This is quite visible from the path from The Cop stone to The Cockpit, a couple are silhouetted on the ridge to the NE of the path. But I'd hate to try and find it in bracken season.
It's the kind of thing that, without prior awareness, and if it were elsewhere, you'd probably look at and dismiss any thoughts of prehistoric significance as the product of your imagination, or at best, the remains of a field boundary. The stones are low and the gaps are wide, not like the Dartmoor jobbies.
But in this landscape, it's much easier to imagine it as a remnant of a much wider plan, relating somehow to the other bits and bobs in the area.
The monument is a stone alignment on Askham Fell situated on a line between White Raise round cairn and Askham Fell ring cairn. It is divided into two separate areas by a natural sink hole. The easterly part includes two virtually parallel alignments of irregularly spaced stones 6m-9m apart, orientated approximately north west - south east, and running for a length of 70m.
There are fifteen stones in the northern line and seven stones in the southern line.
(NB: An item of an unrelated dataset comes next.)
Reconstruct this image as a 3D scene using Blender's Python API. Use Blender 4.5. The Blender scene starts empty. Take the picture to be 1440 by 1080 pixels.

Some of the stones remain upright while others appear to have fallen. The maximum height of the stones is 0.3m. At the south east end there is a slight bank up to 0.1m high and 1m wide that continues the southernmost alignment of the stones for a further 8m. The western part of the monument
continues approximately on the same alignment as the northern line of stones for a further 44m and includes seven irregularly spaced stones up to 0.45m high.